Reducing waste—which is clearly within the department’s mandate—is the main purpose of the Department of Interior rules, which impact some 100,000 onshore oil and gas wells. Reducing pollution by an estimated 566,000 tons of methane and organic volatile compounds each year is a favorable byproduct. The rules push companies to cut down on, but not eliminate, flaring and venting; require companies to look for leaks and fix them; mandate replacing high-bleed pneumatic valves with low-bleed ones and so on.

The rules are hardly the “keep it in the ground” sort. Rather, they are the type of measures that a sensible company would take on its own. Nevertheless, industry advocacy groups claim that the cost of compliance, as high as $50,000 per well, would shut down thousands of oil and gas wells across the country. And as a result, destroy the communities that depend on the jobs, the royalties, and the taxes from production.

This doesn’t compute. First, productive wells bring in millions of dollars per year, even in this low-price environment. So, $50,000 isn’t going to kill them. Indeed, those operators stand to recoup some or all of their costs by selling the natural gas that otherwise would have wafted into the air. As for the hundreds of low-production “stripper wells” out there, they can be exempted from provisions of the rule if the operator can demonstrate that the rules could put them out of business.  It’s highly unlikely that any wells will be shut down as a result of these regulations, alone.
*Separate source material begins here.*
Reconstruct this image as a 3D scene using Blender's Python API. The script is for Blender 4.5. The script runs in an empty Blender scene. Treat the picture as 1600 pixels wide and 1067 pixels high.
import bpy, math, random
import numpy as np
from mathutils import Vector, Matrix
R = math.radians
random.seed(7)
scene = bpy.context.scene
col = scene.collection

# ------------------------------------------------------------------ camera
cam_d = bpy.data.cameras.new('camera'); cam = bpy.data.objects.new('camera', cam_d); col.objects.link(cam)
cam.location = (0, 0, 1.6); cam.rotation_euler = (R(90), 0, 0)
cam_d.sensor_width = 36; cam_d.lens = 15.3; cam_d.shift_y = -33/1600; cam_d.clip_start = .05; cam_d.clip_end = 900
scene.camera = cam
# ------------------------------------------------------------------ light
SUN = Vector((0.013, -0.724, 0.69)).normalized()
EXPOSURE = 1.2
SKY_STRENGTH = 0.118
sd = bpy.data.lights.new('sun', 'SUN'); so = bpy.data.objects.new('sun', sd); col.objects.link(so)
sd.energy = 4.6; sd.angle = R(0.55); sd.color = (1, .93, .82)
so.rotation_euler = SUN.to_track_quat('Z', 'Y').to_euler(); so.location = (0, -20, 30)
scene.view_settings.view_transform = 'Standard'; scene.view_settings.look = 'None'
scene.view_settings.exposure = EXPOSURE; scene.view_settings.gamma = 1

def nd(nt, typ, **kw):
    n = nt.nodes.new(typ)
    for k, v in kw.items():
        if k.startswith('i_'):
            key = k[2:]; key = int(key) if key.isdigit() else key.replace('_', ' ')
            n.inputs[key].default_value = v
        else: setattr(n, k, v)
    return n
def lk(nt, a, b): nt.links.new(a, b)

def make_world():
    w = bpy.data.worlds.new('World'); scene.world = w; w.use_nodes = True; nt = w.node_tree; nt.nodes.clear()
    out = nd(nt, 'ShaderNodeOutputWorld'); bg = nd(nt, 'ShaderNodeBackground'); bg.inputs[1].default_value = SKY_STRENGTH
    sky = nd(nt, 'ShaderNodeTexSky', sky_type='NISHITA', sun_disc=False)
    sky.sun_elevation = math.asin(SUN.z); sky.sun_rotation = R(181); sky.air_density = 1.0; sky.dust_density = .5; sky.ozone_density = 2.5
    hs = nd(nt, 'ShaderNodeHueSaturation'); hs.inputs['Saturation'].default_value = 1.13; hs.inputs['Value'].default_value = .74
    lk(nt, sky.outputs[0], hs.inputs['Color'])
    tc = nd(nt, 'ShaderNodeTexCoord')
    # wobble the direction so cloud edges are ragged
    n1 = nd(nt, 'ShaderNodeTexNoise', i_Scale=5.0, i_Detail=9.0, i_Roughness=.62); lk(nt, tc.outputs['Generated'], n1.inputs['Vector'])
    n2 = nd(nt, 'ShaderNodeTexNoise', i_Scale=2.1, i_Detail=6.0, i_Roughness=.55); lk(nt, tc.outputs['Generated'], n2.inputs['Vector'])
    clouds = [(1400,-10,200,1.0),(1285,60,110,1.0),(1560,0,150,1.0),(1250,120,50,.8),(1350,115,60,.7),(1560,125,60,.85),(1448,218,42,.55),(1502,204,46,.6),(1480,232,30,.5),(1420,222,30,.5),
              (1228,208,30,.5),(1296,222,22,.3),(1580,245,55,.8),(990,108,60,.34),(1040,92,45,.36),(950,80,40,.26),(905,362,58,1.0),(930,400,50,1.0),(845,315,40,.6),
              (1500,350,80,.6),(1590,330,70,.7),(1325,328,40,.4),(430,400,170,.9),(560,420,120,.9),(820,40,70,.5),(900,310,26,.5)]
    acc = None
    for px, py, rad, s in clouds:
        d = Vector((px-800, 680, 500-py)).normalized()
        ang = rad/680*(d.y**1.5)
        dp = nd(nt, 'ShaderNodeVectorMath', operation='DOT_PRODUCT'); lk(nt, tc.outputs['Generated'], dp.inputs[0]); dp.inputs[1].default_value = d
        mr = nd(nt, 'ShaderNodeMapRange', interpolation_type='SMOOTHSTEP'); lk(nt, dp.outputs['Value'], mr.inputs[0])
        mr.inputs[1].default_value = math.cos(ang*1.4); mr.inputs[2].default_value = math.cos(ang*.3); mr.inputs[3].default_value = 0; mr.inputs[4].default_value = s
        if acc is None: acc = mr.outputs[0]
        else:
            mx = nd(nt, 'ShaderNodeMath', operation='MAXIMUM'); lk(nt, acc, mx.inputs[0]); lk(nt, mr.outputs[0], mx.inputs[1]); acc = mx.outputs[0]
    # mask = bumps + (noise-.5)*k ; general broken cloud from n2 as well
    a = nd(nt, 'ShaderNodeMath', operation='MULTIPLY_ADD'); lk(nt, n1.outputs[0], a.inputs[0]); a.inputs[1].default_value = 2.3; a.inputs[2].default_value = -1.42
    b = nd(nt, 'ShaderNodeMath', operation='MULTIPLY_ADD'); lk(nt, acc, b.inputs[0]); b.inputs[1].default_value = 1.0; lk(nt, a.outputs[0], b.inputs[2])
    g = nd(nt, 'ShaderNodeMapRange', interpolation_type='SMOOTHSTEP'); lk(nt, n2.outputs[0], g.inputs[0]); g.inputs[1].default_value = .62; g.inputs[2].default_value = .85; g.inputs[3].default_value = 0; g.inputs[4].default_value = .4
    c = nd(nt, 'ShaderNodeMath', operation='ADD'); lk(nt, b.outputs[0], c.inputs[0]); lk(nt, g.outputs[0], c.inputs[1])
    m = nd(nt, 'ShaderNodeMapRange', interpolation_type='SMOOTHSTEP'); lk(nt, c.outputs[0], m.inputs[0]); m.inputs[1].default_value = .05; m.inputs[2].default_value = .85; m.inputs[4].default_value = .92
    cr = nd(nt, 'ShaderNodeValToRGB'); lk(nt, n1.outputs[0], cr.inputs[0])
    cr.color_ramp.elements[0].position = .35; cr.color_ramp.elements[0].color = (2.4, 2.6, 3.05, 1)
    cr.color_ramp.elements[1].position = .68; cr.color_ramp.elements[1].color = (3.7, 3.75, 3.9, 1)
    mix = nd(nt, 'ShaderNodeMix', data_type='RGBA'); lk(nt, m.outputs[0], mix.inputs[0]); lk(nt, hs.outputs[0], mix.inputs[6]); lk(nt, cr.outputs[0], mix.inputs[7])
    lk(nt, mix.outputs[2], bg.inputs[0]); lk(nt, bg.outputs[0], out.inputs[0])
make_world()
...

And, as industry spokespeople like to point out, many operators have already replaced valves, improved liquids unloading processes, or otherwise modernized their equipment, so they are already in compliance and the new regulations should not impose any additional costs. Take ConocoPhillips. Its San Juan Basin facilities collectively make up one of the biggest emitters of methane in the nation. But between 2013 and 2014, it cut emissions from those facilities in half—mostly by implementing the same measures required by the new rules—and then continued to cut into 2015. It didn’t damage the bottom line: The company reaped a $6.9 billion profit in 2014.

Colorado passed methane emissions rules for the oil and gas industry in 2014. Though they don’t apply to flaring, they are otherwise similar to the Bureau of Land Management rules. That state has not seen mass well shut-ins as a result, and in fact, many oil and gas producers supported the regulations. That’s in part because enlightened operators see in these and other regulations an opportunity for economic development. Whatever a company spends on compliance is not vanishing into the ether. It’s going towards different jobs, equipment and the local economy. Many operators hire local leak detection and repair services, for example, thus supporting small business. Rather than killing a gold-egg-laying goose, the rules are propagating new ones.
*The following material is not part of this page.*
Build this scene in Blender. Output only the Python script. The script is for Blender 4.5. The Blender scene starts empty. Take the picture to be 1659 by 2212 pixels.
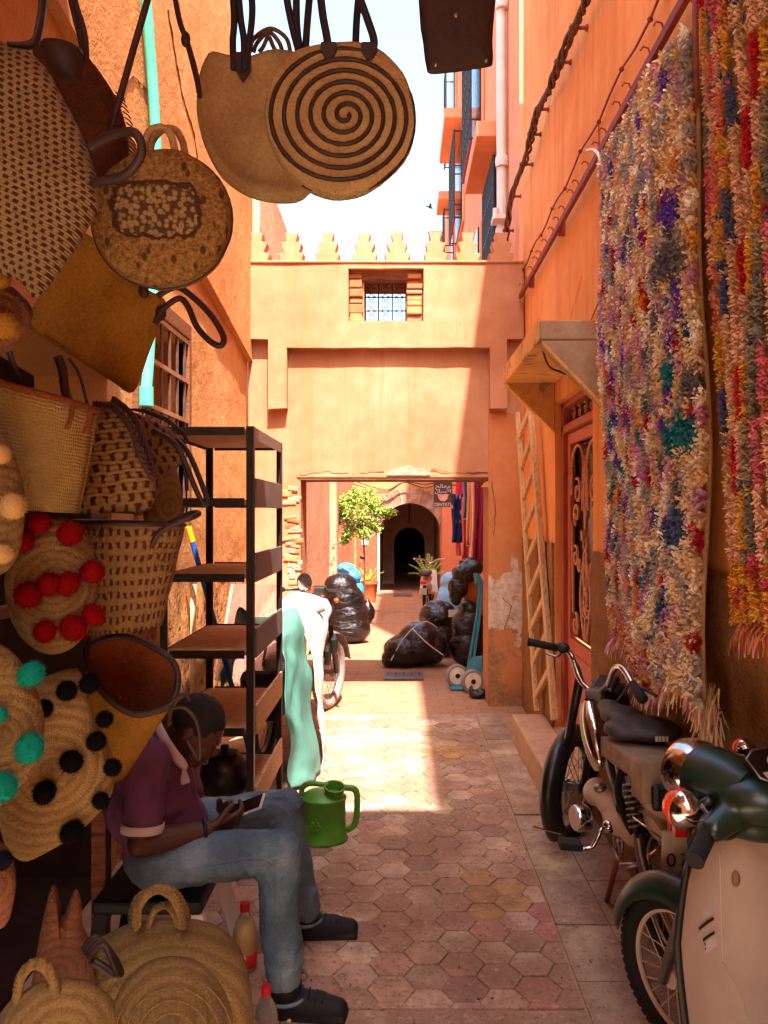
import bpy, bmesh, math, random
from mathutils import Vector as V, Matrix as MX, noise

SC = bpy.context.scene
COL = SC.collection
rad = math.radians

# ---------------------------------------------------------------- camera, sky, sun, exposure
CH, FF, VX, VY = 1.6, 1659.0, 864.0, 1110.0          # eye height, focal length and vanishing point
cam_data = bpy.data.cameras.new('camera')
cam = bpy.data.objects.new('camera', cam_data); COL.objects.link(cam)
cam.location = (0, 0, CH); cam.rotation_euler = (rad(90), 0, 0)
cam_data.sensor_fit = 'HORIZONTAL'; cam_data.sensor_width = 36.0; cam_data.lens = 36.0
cam_data.shift_x = -(VX - 829.5) / 1659.0
cam_data.shift_y = (VY - 1106.0) / 1659.0
cam_data.clip_start = 0.05; cam_data.clip_end = 400.0
SC.camera = cam

LDIR = V((-0.142, 0.53, -1.0)).normalized()             # the way sunlight travels
world = bpy.data.worlds.new('World'); SC.world = world; world.use_nodes = True
_wn = world.node_tree.nodes; _wl = world.node_tree.links; _wn.clear()
_sky = _wn.new('ShaderNodeTexSky'); _sky.sky_type = 'NISHITA'; _sky.sun_disc = False
_sky.sun_elevation = math.asin(-LDIR.z); _sky.sun_rotation = math.atan2(-LDIR.x, -LDIR.y)
_sky.air_density = 1.6; _sky.dust_density = 6.0; _sky.ozone_density = 4.0; _sky.altitude = 450
_bg = _wn.new('ShaderNodeBackground'); _bg.inputs[1].default_value = 0.07
_wo = _wn.new('ShaderNodeOutputWorld'); _wl.new(_sky.outputs[0], _bg.inputs[0]); _wl.new(_bg.outputs[0], _wo.inputs[0])

_sd = bpy.data.lights.new('sun', 'SUN'); _sd.energy = 2.0; _sd.angle = rad(0.9); _sd.color = (1.0, 0.87, 0.84)
sun = bpy.data.objects.new('sun', _sd); COL.objects.link(sun)
sun.location = (2, -6, 12); sun.rotation_euler = LDIR.to_track_quat('-Z', 'Y').to_euler()

SC.view_settings.view_transform = 'Standard'; SC.view_settings.look = 'None'
SC.view_settings.exposure = 3.35; SC.view_settings.gamma = 1.0; SC.view_settings.use_curve_mapping = False
SC.render.engine = 'CYCLES'
SC.cycles.use_denoising = True
SC.cycles.max_bounces = 10; SC.cycles.diffuse_bounces = 5; SC.cycles.glossy_bounces = 3
SC.cycles.transmission_bounces = 6; SC.cycles.transparent_max_bounces = 8
SC.cycles.sample_clamp_indirect = 8.0

# ---------------------------------------------------------------- helpers
def F(x, y, Y):
    return V(((x - VX) / FF * Y, Y, CH - (y - VY) / FF * Y))

def lin(h):
    h = h.lstrip('#')
    c = [int(h[i:i + 2], 16) / 255 for i in (0, 2, 4)]
    return tuple(x / 12.92 if x < .04045 else ((x + .055) / 1.055) ** 2.4 for x in c)

def nz(p, s=1.0, o=0.0):
    return noise.noise(V((p[0] * s + o, p[1] * s + o * 1.7, p[2] * s - o)))

def tag(o, label=None, cat=None, group=None, kind=None):
    if label: o['label'] = label
    if cat: o['category'] = cat
    if group: o['group'] = group
    if kind: o['kind'] = kind
    return o

def thing(name, label, cat, loc, group=None):
    o = bpy.data.objects.new(name, None); COL.objects.link(o)
    o.location = loc; o.empty_display_size = .1
    tag(o, label, cat, group)
    return o

def root_loc(p):
    l = V((0, 0, 0))
    while p is not None:
        l = l + p.location; p = p.parent
    return l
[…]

Even if the cost of compliance does shut down some wells, the oil and gas is not lost forever. It’s being stored up underground for later extraction, when supplies are more limited, prices are higher, and more money can be made off of it. 

In mining country, the tailings wars raged for at least fifty years. State legislators passed laws purportedly protecting fish from tailings, but they were never enforced. Judges often ruled in favor of the farmers, and sometimes even awarded them damages. But they also bought into the miners’ economic arguments, and time after time refused to issue injunctions against dumping or to require the miners to build simple tailings-impoundment systems. That’s in spite of the fact that such systems, amounting to a wall made of sand or logs, cost a tiny fraction of what the mines made each day. Had they kept the tailings around, they could have reprocessed them later with better technology and recovered valuable metals. They dumped them into the rivers instead.
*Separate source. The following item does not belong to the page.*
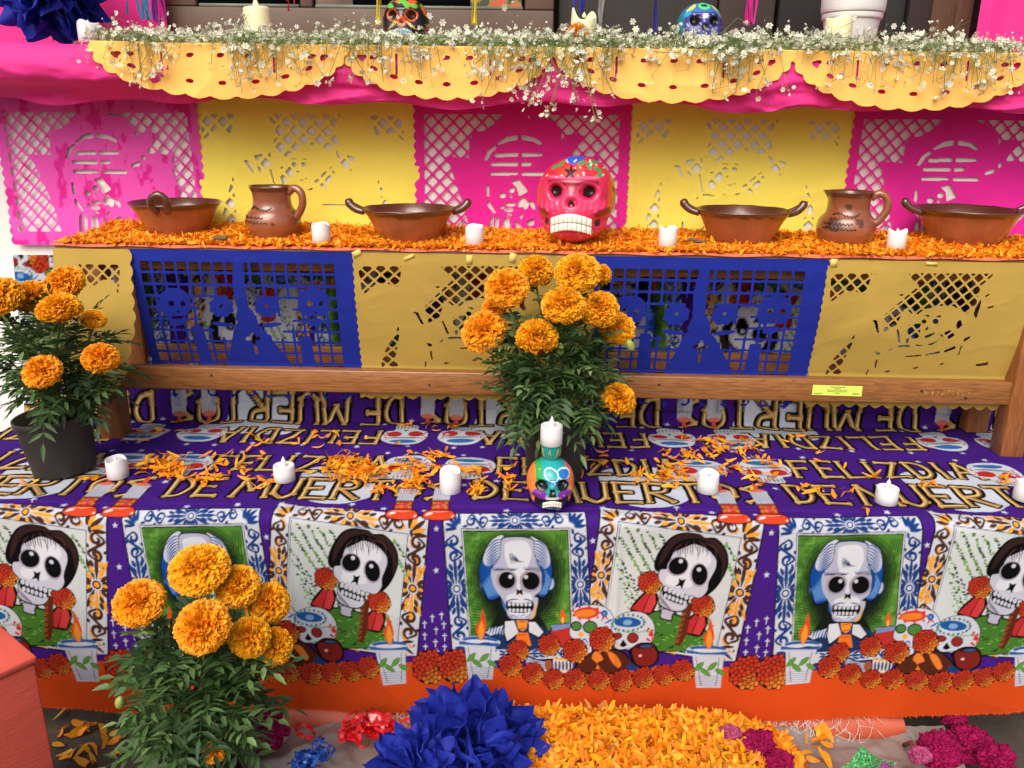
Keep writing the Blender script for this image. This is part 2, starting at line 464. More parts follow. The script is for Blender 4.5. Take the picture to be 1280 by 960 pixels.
# --- portrait of the gentleman with blue hair
T1 = TZ(540, 625, 6.0)
frame_print(CV, [(83, 95), (1152, 66), (1194, 1122), (162, 1182)], [(216, 196), (1036, 188), (1062, 1050), (285, 1090)], None, NAVY, None, T1)
CV.poly([(237, 222), (1015, 208), (1040, 1040), (300, 1080)], lin((84, 138, 50)), T=T1)
for k in range(330):
    x, y = rr.uniform(245, 1020), rr.uniform(225, 1040)
    x0 = 245+(y-225)*.055; x = max(x, x0+10)
    CV.poly(ell(x, y, rr.uniform(8, 34), rr.uniform(10, 30), 9), lin((54, 100, 34)) if k % 3 else lin((120, 170, 82)), .5, T=T1)
for f, al in ((1.0, .35), (.93, .45), (.86, .6), (.78, .8), (.7, 1.)):
    CV.poly(crv([(640+(x-640)*f, 600+(y-600)*f) for x, y in ((620, 205), (800, 210), (950, 320), (1000, 520), (960, 760), (860, 900), (900, 1040), (420, 1060), (430, 900), (330, 740), (285, 560), (320, 360), (450, 240))], 6, True), lin((18, 26, 20)), al, T=T1)
for k in range(13):
    CV.line([(800, 760+k*19), (930, 735+k*19)], 4, lin((16, 30, 16)), T=T1); CV.line([(300, 740+k*22), (470, 790+k*16)], 4, lin((16, 30, 16)), T=T1)
for k in range(7): CV.line([(930+k*12, 240), (925+k*11, 760-k*30)], 4, lin((22, 48, 20)), T=T1)
# suit and tie
CV.poly(crv([(330, 990), (430, 940), (540, 900), (640, 880), (760, 880), (880, 940), (960, 1000), (980, 1060), (320, 1080)], 6, True), lin((28, 52, 96)), T=T1)
CV.poly([(400, 960), (540, 905), (500, 960), (440, 985)], WHT, T=T1)
for k in range(16): CV.brush([(420+k*11, 975), (435+k*11, 925-k*1.5)], 9, lin((34, 98, 170)) if k % 2 else WHT, T=T1)
CV.poly([(540, 870), (620, 862), (660, 960), (600, 1010), (560, 1040), (535, 960)], BLK, T=T1); CV.poly([(548, 878), (615, 870), (648, 955), (600, 995), (565, 1020), (545, 960)], lin((214, 216, 226)), T=T1)
CV.poly([(720, 870), (780, 872), (850, 950), (800, 1000), (720, 960)], BLK, T=T1); CV.poly([(726, 878), (775, 880), (835, 950), (800, 985), (728, 950)], lin((214, 216, 226)), T=T1)
CV.poly([(625, 862), (725, 862), (715, 930), (680, 955), (640, 930)], NAVY, T=T1); CV.poly([(632, 868), (718, 868), (708, 925), (680, 945), (648, 925)], lin((240, 150, 40)), T=T1)
CV.poly([(640, 955), (720, 955), (745, 1050), (620, 1050)], lin((236, 120, 36)), T=T1)
for k in range(4): CV.brush([(636, 885+k*46), (715, 872+k*48)], 8, lin((196, 70, 30)), T=T1)
# ears and hair
for ex in (392, 888): CV.poly(ell(ex, 600, 34, 52, 16), BLUE*.6, T=T1); CV.poly(ell(ex, 600, 26, 44, 16), GREY, T=T1)
hl = [(478, 266), (425, 318), (385, 400), (358, 500), (372, 600), (400, 680), (440, 722), (520, 692), (545, 660), (450, 580), (455, 440), (530, 300)]
hr_ = [(750, 270), (840, 305), (880, 390), (900, 500), (884, 610), (840, 695), (790, 665), (832, 560), (800, 430), (740, 330)]
for h in (hl, hr_):
    CV.poly(crv(np.mean(h, 0)+(np.array(h)-np.mean(h, 0))*1.06, 6, True), BLK, T=T1); CV.poly(crv(h, 6, True), lin((16, 74, 160)), T=T1)
CV.poly(crv([(478, 262), (540, 258), (535, 420), (470, 470), (405, 470), (385, 420), (420, 325)], 5, True), WHT, T=T1)
CV.poly(crv([(735, 264), (800, 284), (858, 330), (884, 420), (872, 480), (815, 490), (765, 420)], 5, True), WHT, T=T1)
sk = [(520, 272), (600, 250), (690, 252), (765, 282), (770, 380), (815, 470), (830, 560), (820, 650), (770, 700), (800, 715), (785, 800), (745, 858), (650, 868), (575, 855), (545, 770), (510, 700), (450, 650), (432, 560), (450, 460), (505, 400)]
CV.poly(crv(sk, 6, True), lin((30, 40, 70)), T=T1)
cc = np.mean(sk, 0); CV.poly(crv(cc+(np.array(sk)-cc)*.966, 6, True), lin((184, 184, 206)), T=T1)
CV.poly(crv([(560, 300), (700, 290), (745, 370), (730, 450), (660, 640), (750, 690), (720, 830), (600, 830), (560, 700), (640, 640), (560, 450), (545, 370)], 6, True), lin((220, 224, 234)), T=T1)
for k in range(9):
    CV.brush([(520-k*3, 275+k*20), (468-k*2, 290+k*24), (405-k*1, 350+k*28)], 10, lin((24, 84, 160)), T=T1)
    CV.brush([(752+k*3, 285+k*20), (815+k, 300+k*25), (872+k*1.5, 360+k*28)], 10, lin((24, 84, 160)), T=T1)
for k in range(12):
    CV.brush([(440-k*6, 520+k*8), (460-k*5, 620+k*4), (510-k*8, 690+k*2)], 8, lin((20, 90, 180)) if k % 2 else lin((120, 170, 220)), T=T1)
    CV.brush([(850+k*4, 500+k*6), (850+k*2, 600+k*4), (800+k*5, 680)], 8, lin((20, 90, 180)) if k % 2 else lin((120, 170, 220)), T=T1)
for k in range(8): CV.brush([(590+k*6, 372+k*5), (585+k*10, 410+k*4), (600+k*14, 460-k*3)], 6, lin((26, 50, 90)), T=T1)
for k in range(9):
    CV.brush([(455+k*18, 480+k), (470+k*18, 505), (500+k*18, 490)], 8, lin((30, 60, 110)), T=T1)
    CV.brush([(690+k*16, 478), (700+k*16, 498), (720+k*14, 500+k*3)], 8, lin((30, 60, 110)), T=T1)
for ex, ey, rx in ((560, 575, 66), (740, 580, 70)):
    CV.poly(ell(ex, ey, rx*1.2, rx*1.15, 20), lin((152, 148, 176)), T=T1); CV.poly(ell(ex, ey-2, rx*1.07, rx*1.07, 20), lin((206, 172, 120)), T=T1)
    CV.poly(ell(ex+2, ey, rx*1.03, rx*1.03, 20), lin((168, 164, 190)), T=T1); CV.poly(ell(ex+2, ey+2, rx*.95, rx*.93, 22), BLK, T=T1)
CV.poly(ell(588, 552, 15), WHT, T=T1); CV.poly(ell(705, 553, 15), WHT, T=T1)
CV.poly([(636, 640), (656, 652), (676, 640), (682, 690), (656, 672), (632, 690)], BLK, T=T1)
CV.poly([(650, 680), (662, 680), (657, 705)], GOLD, T=T1)
CV.poly(crv([(560, 735), (655, 745), (755, 735), (750, 800), (655, 815), (570, 800)], 5, True), BLK, T=T1)
for k in range(6):
    CV.poly(ell(580+k*31, 751, 12, 16, 12), WHT, T=T1); CV.poly(ell(584+k*29, 796, 11, 15, 12), WHT, T=T1)
CV.brush([(550, 735), (600, 718), (650, 716)], 9, NAVY, T=T1); CV.brush([(680, 716), (720, 718), (765, 735)], 9, NAVY, T=T1)
for k in range(12): CV.brush([(575+k*14, 835+rr.uniform(-8, 8)), (590+k*14, 830+rr.uniform(-8, 12))], 6, lin((50, 90, 150)), T=T1)
CV.brush([(785, 730), (765, 830), (730, 860)], 16, lin((220, 170, 90)), T=T1); CV.brush([(525, 715), (555, 800)], 20, lin((60, 110, 180)), T=T1)

# --- the painted offerings in front of the portraits
T4 = TZ(680, 735, 5.333)
T3 = TZ(520, 735, 5.818)
CV.poly([(560, 820), (940, 820), (940, 834), (560, 834)], PURP)
CV.poly([(560, 828), (980, 828), (980, 870), (560, 870)], ORNG)
# striped bone roll and small drum
CV.poly([(800, 470), (940, 490), (950, 560), (800, 520)], WHT, T=T3)
for k in range(5): CV.line([(800, 478+k*11), (945, 500+k*14)], 5, NAVY, T=T3)
CV.poly(ell(962, 512, 28, 36), lin((160, 86, 44)), T=T3)
CV.poly([(995, 465), (1140, 470), (1130, 560), (1000, 570)], lin((222, 214, 200)), T=T3)
for k in range(5): CV.poly(ell(1015+k*26, 515, 8, 36), NAVY, T=T3)
CV.line([(993, 466), (1142, 470)], 12, GOLD, T=T3)
# red candle jar
CV.poly(crv([(40, 260), (60, 215), (170, 200), (190, 260), (190, 340), (50, 340)], 5, True), BLK, T=T4)
CV.poly(crv([(50, 240), (110, 215), (170, 240), (180, 330), (60, 340)], 5, True), lin((186, 50, 44)), T=T4)
CV.poly([(42, 215), (175, 200), (175, 225), (60, 250)], lin((120, 140, 190)), T=T4)
CV.poly(crv([(120, 110), (145, 165), (125, 205), (105, 170)], 5, True), lin((226, 92, 34)), T=T4); CV.poly(ell(124, 180, 8, 20), lin((246, 200, 90)), T=T4)
# two sugar skulls
def sugar(pts, T):
    c = np.mean(pts, 0); CV.poly(crv(pts, 6, True), BLK, T=T); CV.poly(crv(c+(np.array(pts)-c)*.97, 6, True), WHT, T=T)
sugar([(190, 110), (300, 80), (410, 100), (465, 170), (450, 260), (380, 300), (290, 340), (240, 320), (170, 280), (175, 200)], T4)
CV.poly(ell(283, 135, 88, 38, 20, -.08), lin((206, 50, 44)), T=T4); CV.poly(ell(275, 137, 72, 24, 20, -.08), lin((236, 130, 40)), T=T4)
for k in range(18): a = k*math.pi/9; CV.poly(ell(283+94*math.cos(a), 135+44*math.sin(a), 8), WHT if k % 2 else RED, T=T4)
for x, y, r in ((213, 218, 30), (305, 225, 42)): CV.poly(ell(x, y, r+8, r*.8+8), BLK, T=T4); CV.poly(ell(x, y, r, r*.8), lin((78, 128, 60)), T=T4)
CV.poly([(245, 248), (268, 270), (245, 290), (222, 270)], GOLD, T=T4)
for k in range(6): CV.poly(ell(400+14*math.cos(k*1.05), 140+14*math.sin(k*1.05), 10), BLUE, T=T4)
CV.brush([(380, 190), (400, 160), (430, 180)], 12, RED, T=T4); CV.brush([(400, 205), (430, 190), (455, 175)], 12, BLUE, T=T4)
CV.brush([(240, 320), (270, 300), (290, 330)], 10, BLUE, T=T4)
sugar([(480, 160), (580, 130), (680, 150), (735, 220), (735, 300), (700, 350), (580, 370), (480, 370), (445, 280), (450, 200)], T4)
CV.poly(ell(555, 200, 92, 34, 20, .1), lin((30, 90, 160)), T=T4); CV.poly(ell(555, 203, 30, 18), lin((130, 170, 210)), T=T4)
for k in range(20): a = k*math.pi/10; CV.poly(ell(560+108*math.cos(a), 205+52*math.sin(a), 9), lin((96, 160, 70)) if k % 2 else BLUE, T=T4)
CV.poly(ell(480, 285, 40, 24), BLK, T=T4); CV.poly(ell(480, 285, 34, 18), lin((150, 40, 40)), T=T4)
CV.poly(ell(590, 305, 40, 36), BLK, T=T4); CV.poly(ell(590, 305, 34, 30), lin((150, 40, 40)), T=T4)
CV.poly([(525, 310), (552, 350), (525, 362), (500, 350)], BLK, T=T4)
for k in range(14): CV.poly(ell(710+rr.uniform(-25, 20), 280+rr.uniform(-45, 50), 9), lin((206, 50, 44)), T=T4)
for k in range(16): CV.poly(ell(540+k*12, 262+((k*37) % 11), 5), lin((96, 160, 70)), T=T4)
# loaf of bread
CV.poly(crv([(190, 490), (280, 400), (380, 360), (480, 365), (560, 420), (600, 500), (420, 530), (230, 520)], 6, True), BLK, T=T4)
CV.poly(crv([(205, 488), (285, 410), (380, 372), (475, 376), (548, 425), (585, 495), (420, 520), (235, 510)], 6, True), lin((84, 38, 24)), T=T4)
CV.poly(crv([(345, 375), (390, 430), (350, 455), (375, 500), (340, 500), (350, 460), (315, 420)], 5, True), lin((236, 128, 50)), T=T4)
CV.poly(crv([(420, 385), (470, 400), (510, 470), (485, 490), (440, 435)], 5, True), lin((236, 128, 50)), T=T4)
CV.poly(crv([(560, 470), (640, 490), (740, 500), (640, 525), (560, 510)], 5, True), lin((28, 60, 120)), T=T4)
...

The cost of this inaction was high: Fields were damaged, crops stunted, down-streamers were forced to drink nasty water, hydroelectric turbines and domestic water intakes were mucked up, and miles and miles of streams were rendered uninhabitable to fish.

And the return? The mine, mill, and smelter owners who, more often than not, lived in Maine, Kansas City or New Jersey, raked in just a little bit more profit to add to their empires.